> [Problem description]: Quote verbatim every line from the line containing "were 1200x700 pixels." to the line containing "PITCH = math.atan((HORIZON - 350.0) / F_PX)", inclusive of both, and no other line.

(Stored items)
========================================================================
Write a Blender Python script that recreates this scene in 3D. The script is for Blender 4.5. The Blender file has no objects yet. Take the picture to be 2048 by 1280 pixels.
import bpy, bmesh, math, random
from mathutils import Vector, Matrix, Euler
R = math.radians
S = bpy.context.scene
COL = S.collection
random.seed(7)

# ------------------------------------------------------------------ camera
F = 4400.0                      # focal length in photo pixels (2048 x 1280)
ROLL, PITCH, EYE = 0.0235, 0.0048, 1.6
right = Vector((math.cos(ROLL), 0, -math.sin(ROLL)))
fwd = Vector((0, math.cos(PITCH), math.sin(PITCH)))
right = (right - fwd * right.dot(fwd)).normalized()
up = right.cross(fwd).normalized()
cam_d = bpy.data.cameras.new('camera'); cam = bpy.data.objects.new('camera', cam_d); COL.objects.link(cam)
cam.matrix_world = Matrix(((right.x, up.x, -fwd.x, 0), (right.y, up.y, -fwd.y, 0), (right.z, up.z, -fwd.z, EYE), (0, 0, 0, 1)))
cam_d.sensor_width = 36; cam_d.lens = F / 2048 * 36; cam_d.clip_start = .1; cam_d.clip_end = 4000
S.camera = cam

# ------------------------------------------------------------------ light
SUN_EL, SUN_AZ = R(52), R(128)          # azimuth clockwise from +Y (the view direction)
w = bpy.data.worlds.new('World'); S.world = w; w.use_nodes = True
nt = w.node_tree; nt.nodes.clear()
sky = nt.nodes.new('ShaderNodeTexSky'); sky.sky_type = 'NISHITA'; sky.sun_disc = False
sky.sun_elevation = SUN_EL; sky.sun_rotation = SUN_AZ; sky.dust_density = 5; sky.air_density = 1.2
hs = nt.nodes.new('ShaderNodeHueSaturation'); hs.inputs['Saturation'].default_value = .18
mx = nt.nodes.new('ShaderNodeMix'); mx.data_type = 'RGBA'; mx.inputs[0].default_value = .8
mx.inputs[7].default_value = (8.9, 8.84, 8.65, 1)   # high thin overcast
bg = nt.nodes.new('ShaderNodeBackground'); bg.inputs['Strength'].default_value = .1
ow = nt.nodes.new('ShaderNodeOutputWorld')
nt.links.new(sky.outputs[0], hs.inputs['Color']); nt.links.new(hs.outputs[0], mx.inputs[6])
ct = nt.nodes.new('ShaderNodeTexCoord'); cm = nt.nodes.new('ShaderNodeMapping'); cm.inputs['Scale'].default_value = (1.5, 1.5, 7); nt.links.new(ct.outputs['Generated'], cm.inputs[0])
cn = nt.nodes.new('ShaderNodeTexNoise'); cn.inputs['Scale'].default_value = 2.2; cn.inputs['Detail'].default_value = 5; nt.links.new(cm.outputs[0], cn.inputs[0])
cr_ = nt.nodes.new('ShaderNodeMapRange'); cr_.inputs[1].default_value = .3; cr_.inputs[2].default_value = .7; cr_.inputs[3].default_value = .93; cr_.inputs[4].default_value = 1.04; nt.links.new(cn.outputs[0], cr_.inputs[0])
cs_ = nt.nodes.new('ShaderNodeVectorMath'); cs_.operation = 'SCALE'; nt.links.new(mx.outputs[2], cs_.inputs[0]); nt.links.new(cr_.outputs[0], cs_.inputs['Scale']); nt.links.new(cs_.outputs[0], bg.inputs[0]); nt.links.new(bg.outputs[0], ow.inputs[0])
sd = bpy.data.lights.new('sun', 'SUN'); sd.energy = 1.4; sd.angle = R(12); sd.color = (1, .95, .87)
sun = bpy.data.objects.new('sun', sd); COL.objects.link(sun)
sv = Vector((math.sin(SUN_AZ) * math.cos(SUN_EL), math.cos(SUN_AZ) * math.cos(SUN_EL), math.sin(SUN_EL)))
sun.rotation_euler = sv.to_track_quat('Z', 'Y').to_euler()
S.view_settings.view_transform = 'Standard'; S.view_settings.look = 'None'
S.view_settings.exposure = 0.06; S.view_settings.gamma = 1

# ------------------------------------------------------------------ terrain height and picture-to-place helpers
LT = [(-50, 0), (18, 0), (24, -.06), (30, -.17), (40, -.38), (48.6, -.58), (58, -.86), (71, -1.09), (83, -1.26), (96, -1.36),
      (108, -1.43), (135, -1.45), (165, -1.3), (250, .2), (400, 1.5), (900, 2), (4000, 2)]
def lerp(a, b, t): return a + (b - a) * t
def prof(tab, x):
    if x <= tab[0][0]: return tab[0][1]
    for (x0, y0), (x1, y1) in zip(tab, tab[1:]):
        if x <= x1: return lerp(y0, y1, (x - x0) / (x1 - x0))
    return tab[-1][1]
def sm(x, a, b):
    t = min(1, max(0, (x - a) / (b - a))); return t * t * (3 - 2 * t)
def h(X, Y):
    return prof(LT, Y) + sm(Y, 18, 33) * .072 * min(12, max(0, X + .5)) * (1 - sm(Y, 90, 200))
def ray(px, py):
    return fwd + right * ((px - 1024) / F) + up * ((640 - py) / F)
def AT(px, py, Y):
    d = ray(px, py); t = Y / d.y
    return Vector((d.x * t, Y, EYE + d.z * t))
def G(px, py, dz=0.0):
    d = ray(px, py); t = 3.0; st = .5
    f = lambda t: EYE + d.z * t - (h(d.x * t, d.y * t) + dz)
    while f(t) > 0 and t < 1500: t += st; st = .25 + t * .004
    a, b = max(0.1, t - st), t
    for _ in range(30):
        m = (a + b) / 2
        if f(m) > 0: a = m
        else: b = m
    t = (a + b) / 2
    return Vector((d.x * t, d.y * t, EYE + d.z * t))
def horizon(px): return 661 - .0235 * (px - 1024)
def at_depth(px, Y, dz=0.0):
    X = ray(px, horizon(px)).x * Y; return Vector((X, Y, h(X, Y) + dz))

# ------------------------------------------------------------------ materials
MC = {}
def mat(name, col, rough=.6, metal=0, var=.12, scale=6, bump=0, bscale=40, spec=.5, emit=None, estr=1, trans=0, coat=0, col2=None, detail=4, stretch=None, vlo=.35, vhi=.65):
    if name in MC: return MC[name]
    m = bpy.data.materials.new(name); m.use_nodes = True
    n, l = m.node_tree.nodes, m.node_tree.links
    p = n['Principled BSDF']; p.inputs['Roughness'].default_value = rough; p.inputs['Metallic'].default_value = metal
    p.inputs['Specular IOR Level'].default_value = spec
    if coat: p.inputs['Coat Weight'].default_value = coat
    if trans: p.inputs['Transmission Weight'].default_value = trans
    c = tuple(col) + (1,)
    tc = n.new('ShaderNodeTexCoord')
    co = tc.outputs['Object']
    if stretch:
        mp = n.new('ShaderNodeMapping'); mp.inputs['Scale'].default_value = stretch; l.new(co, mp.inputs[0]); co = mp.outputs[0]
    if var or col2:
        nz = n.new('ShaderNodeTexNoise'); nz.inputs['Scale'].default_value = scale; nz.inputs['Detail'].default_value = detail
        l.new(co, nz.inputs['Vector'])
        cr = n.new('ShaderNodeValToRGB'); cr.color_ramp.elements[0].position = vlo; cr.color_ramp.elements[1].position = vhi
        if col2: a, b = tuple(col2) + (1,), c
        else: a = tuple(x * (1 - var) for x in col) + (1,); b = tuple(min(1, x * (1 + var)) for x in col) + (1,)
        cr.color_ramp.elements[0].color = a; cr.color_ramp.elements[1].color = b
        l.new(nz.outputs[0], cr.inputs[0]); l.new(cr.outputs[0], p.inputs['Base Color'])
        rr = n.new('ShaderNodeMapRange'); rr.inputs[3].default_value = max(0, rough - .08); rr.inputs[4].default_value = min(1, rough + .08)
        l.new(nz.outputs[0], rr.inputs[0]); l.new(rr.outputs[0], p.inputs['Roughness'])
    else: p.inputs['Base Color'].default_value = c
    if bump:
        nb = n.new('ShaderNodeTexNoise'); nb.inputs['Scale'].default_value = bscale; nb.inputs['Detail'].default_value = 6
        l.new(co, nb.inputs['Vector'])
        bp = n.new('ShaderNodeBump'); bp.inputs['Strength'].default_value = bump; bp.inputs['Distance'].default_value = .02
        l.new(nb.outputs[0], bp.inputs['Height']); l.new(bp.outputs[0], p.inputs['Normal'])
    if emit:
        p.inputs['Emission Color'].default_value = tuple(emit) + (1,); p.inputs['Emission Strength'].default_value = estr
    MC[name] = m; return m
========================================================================
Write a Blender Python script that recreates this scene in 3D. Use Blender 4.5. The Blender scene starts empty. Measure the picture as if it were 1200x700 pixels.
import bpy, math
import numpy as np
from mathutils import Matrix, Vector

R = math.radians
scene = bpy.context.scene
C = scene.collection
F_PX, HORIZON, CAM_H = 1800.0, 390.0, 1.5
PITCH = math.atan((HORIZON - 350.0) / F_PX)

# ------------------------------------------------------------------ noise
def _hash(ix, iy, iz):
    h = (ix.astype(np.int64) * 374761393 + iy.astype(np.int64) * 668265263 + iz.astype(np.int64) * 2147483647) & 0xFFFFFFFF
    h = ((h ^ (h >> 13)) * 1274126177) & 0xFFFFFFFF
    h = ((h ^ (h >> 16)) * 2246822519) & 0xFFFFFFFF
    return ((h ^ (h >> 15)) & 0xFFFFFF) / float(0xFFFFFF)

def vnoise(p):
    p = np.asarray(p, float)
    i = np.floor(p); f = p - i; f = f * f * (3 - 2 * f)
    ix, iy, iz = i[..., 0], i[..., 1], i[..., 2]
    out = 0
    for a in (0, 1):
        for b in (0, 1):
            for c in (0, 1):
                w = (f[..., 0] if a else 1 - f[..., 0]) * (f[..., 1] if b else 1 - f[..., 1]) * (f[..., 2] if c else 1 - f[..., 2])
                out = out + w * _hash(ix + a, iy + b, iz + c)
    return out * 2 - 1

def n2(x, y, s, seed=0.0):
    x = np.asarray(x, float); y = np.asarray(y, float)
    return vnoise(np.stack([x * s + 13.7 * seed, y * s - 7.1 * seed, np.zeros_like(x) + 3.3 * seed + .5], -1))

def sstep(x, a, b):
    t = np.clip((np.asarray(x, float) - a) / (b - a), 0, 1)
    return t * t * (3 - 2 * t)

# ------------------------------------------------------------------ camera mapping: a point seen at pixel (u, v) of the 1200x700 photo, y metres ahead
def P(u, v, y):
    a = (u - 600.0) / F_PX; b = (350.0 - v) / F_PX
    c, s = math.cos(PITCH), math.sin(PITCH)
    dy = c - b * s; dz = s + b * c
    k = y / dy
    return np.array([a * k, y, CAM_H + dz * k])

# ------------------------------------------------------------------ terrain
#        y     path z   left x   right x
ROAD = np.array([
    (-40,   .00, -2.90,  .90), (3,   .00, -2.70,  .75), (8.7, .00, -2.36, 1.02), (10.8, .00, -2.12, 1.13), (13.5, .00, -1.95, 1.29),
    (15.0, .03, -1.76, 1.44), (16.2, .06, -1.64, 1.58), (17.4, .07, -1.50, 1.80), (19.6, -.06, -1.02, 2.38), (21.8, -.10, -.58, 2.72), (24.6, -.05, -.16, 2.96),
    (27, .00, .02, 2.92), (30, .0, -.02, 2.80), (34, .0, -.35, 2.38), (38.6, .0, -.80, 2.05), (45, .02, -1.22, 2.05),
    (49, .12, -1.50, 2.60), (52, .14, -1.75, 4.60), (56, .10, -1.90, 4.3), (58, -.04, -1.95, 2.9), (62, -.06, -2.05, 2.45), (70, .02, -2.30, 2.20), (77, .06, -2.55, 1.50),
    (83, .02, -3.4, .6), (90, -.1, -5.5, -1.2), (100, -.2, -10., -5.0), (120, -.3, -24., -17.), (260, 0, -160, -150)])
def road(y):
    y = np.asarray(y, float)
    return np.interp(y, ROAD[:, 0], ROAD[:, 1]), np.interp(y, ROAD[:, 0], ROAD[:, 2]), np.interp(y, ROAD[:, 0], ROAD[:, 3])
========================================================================
> [Expected output]:
Write a Blender Python script that recreates this scene in 3D. Use Blender 4.5. The Blender scene starts empty. Measure the picture as if it were 1200x700 pixels.
import bpy, math
import numpy as np
from mathutils import Matrix, Vector

R = math.radians
scene = bpy.context.scene
C = scene.collection
F_PX, HORIZON, CAM_H = 1800.0, 390.0, 1.5
PITCH = math.atan((HORIZON - 350.0) / F_PX)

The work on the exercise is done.